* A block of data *
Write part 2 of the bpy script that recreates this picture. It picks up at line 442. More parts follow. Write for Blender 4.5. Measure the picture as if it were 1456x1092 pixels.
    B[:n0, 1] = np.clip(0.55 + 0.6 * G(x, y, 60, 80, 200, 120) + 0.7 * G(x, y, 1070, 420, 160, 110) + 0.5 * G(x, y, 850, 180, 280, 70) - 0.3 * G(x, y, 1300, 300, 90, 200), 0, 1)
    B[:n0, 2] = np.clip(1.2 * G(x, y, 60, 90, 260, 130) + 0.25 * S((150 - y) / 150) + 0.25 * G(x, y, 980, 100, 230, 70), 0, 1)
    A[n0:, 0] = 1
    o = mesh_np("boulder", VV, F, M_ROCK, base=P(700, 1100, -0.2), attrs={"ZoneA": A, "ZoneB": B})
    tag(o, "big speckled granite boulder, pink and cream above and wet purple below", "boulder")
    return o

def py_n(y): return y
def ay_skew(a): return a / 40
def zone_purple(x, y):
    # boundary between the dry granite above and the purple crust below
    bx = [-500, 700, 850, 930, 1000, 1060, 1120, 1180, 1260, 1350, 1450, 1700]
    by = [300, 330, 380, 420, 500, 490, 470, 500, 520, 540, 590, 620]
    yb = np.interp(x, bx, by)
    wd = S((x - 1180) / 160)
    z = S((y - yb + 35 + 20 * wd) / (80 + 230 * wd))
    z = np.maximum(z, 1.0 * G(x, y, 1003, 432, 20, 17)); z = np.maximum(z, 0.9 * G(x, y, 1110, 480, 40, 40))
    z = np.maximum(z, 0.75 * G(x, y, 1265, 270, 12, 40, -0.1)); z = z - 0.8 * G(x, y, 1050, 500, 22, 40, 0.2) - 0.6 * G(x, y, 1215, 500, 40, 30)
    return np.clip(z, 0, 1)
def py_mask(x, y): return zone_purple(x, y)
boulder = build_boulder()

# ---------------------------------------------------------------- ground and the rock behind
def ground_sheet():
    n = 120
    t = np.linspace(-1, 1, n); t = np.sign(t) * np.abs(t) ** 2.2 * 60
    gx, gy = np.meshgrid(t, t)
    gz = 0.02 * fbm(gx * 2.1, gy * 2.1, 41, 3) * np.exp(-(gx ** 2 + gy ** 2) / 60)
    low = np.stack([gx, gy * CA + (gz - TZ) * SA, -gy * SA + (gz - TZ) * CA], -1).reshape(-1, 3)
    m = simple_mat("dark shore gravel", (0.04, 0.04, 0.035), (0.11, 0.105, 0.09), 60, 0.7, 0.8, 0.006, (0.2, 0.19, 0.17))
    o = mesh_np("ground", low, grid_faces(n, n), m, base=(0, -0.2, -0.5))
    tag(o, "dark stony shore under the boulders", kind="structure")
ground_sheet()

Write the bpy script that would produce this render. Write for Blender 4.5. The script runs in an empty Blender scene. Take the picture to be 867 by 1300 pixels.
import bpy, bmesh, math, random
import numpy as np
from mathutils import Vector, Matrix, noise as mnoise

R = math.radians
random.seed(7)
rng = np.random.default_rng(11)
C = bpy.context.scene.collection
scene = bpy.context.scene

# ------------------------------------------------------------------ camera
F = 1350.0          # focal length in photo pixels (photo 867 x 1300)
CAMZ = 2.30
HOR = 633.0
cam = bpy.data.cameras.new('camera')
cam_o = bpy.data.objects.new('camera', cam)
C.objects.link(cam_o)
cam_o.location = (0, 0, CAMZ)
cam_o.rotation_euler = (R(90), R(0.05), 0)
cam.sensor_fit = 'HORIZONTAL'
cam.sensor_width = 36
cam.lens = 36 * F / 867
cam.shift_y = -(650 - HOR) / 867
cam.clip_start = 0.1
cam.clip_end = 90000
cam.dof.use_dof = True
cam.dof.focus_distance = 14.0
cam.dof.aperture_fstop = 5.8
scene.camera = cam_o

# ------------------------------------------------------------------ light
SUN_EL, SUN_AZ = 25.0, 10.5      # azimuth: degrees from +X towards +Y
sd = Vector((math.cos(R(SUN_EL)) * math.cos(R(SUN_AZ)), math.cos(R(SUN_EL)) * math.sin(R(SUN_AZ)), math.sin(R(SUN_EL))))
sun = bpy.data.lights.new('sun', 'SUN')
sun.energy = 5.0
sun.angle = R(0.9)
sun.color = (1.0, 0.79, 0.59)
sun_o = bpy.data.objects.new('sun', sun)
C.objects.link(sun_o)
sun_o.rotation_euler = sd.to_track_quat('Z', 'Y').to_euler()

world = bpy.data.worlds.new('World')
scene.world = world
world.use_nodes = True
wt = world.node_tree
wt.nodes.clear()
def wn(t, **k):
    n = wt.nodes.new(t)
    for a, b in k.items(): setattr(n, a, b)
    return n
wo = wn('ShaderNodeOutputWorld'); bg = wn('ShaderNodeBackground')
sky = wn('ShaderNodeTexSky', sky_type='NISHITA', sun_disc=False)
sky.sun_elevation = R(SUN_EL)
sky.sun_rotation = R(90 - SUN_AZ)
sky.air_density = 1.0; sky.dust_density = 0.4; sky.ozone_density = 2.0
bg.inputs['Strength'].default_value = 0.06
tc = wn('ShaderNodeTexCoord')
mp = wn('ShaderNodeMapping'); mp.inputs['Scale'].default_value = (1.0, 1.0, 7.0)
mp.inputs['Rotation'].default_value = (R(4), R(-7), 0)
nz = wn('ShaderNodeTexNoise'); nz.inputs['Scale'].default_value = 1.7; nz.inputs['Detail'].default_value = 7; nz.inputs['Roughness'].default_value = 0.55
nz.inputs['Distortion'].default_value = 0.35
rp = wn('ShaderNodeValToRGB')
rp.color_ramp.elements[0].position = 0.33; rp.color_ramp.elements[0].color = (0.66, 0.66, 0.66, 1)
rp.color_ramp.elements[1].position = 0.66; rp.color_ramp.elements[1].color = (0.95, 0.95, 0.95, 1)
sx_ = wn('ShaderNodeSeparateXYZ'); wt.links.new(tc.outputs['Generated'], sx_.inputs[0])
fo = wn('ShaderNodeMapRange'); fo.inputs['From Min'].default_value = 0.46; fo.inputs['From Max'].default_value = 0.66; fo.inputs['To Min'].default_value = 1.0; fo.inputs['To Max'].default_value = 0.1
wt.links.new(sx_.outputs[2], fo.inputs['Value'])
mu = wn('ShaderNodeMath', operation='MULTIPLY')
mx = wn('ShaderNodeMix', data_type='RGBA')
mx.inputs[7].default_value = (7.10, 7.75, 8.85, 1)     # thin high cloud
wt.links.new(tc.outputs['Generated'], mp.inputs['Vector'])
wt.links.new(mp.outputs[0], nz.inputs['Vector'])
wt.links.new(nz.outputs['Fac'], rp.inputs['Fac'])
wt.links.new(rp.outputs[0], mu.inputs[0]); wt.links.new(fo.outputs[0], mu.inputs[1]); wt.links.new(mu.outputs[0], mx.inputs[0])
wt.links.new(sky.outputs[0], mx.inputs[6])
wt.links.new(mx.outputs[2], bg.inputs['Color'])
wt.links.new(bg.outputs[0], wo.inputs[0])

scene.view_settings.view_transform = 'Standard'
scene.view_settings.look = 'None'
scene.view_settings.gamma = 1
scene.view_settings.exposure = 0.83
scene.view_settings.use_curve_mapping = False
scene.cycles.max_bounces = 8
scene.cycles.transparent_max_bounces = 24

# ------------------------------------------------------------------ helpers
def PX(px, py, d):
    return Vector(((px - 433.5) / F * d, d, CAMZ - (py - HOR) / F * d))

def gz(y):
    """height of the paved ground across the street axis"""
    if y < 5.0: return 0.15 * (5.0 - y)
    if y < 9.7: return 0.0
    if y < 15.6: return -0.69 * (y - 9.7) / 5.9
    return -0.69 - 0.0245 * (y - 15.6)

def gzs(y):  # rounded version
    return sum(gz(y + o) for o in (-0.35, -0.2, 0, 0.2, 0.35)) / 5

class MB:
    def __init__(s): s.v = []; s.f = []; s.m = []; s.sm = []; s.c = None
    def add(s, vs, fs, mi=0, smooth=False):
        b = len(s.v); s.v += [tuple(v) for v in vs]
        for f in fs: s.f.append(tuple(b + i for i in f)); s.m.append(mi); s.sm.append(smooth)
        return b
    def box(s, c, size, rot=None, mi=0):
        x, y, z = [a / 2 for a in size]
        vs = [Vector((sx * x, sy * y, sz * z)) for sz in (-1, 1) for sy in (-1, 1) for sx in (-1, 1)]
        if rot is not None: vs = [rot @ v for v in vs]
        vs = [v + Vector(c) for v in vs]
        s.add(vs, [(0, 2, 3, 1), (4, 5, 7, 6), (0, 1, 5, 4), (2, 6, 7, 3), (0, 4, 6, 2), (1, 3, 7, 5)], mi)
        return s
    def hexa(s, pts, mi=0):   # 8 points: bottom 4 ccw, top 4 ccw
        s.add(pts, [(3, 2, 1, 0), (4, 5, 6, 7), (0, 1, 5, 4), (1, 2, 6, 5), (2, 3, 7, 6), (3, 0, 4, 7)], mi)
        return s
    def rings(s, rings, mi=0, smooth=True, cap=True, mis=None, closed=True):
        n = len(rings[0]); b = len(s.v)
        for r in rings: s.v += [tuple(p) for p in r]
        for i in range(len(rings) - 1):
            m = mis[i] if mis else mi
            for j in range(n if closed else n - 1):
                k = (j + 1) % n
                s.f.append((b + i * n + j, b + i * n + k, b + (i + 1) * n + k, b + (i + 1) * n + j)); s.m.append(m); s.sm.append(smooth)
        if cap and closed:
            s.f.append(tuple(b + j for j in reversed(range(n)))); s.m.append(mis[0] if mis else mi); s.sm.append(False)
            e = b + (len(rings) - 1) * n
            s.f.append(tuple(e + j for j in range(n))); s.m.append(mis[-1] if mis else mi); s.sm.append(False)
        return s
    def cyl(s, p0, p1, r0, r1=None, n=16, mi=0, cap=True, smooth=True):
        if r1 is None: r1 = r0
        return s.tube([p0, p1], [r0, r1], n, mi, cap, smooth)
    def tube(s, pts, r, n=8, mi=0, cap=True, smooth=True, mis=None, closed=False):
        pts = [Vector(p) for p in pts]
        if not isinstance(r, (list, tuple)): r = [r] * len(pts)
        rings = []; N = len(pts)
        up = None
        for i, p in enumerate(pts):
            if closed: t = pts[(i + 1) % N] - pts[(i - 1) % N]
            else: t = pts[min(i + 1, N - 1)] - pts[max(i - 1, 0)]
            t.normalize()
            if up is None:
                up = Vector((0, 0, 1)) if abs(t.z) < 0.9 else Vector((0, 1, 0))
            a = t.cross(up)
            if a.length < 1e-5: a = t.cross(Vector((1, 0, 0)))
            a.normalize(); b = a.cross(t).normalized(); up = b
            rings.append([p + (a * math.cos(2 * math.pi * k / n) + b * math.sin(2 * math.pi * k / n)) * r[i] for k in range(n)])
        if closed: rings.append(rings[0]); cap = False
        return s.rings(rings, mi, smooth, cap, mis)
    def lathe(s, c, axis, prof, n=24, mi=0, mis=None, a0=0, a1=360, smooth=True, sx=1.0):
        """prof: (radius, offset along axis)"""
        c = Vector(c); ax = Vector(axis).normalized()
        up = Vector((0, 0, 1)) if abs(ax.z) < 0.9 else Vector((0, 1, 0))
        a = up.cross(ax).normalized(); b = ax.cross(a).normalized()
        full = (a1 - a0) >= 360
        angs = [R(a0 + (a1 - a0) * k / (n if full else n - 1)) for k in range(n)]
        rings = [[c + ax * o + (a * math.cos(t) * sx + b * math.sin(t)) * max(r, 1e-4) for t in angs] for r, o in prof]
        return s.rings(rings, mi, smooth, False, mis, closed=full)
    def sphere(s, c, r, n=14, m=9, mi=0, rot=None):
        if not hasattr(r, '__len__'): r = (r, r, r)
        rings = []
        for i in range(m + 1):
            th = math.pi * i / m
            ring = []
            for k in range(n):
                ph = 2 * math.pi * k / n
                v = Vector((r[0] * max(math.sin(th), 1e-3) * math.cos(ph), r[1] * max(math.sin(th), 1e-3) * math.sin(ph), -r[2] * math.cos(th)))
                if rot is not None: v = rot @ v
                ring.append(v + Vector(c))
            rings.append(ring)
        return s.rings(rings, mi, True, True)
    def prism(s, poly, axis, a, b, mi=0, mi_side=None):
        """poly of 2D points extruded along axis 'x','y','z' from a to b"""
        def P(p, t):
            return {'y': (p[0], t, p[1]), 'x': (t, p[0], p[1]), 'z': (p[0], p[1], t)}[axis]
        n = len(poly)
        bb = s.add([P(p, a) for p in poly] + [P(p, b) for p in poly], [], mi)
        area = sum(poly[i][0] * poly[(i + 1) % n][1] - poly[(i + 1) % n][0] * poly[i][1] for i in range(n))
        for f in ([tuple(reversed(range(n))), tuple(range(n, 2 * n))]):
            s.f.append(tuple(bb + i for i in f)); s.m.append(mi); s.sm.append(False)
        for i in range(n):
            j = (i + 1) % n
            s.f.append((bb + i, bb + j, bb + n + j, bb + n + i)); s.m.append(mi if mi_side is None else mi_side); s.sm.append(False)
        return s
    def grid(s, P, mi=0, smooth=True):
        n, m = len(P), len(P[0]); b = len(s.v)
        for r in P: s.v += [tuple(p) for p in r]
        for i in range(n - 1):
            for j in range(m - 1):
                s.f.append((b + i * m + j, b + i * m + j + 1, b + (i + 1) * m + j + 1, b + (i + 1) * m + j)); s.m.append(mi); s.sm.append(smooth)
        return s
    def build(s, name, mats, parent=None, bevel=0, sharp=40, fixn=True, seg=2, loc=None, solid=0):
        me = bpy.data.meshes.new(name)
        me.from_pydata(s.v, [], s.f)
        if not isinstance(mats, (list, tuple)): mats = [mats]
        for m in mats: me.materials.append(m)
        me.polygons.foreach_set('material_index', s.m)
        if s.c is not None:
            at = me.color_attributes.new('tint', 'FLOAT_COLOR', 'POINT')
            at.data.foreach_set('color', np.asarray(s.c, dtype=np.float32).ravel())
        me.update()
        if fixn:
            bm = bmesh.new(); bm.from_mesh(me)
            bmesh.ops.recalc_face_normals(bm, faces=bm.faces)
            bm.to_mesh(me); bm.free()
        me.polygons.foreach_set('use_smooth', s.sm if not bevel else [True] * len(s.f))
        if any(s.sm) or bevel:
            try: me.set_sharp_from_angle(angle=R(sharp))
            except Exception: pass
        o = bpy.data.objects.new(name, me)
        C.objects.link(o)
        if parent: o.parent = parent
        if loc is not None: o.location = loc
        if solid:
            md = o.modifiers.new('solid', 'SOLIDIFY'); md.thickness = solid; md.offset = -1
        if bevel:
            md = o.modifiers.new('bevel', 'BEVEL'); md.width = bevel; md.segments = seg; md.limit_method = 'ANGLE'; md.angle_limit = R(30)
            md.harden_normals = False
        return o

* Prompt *
Print from the first line through the line that contains "A[n0:, 0] = 1", please, including both, and leave out every line outside that stretch.

* The result *
Write part 2 of the bpy script that recreates this picture. It picks up at line 442. More parts follow. Write for Blender 4.5. Measure the picture as if it were 1456x1092 pixels.
    B[:n0, 1] = np.clip(0.55 + 0.6 * G(x, y, 60, 80, 200, 120) + 0.7 * G(x, y, 1070, 420, 160, 110) + 0.5 * G(x, y, 850, 180, 280, 70) - 0.3 * G(x, y, 1300, 300, 90, 200), 0, 1)
    B[:n0, 2] = np.clip(1.2 * G(x, y, 60, 90, 260, 130) + 0.25 * S((150 - y) / 150) + 0.25 * G(x, y, 980, 100, 230, 70), 0, 1)
    A[n0:, 0] = 1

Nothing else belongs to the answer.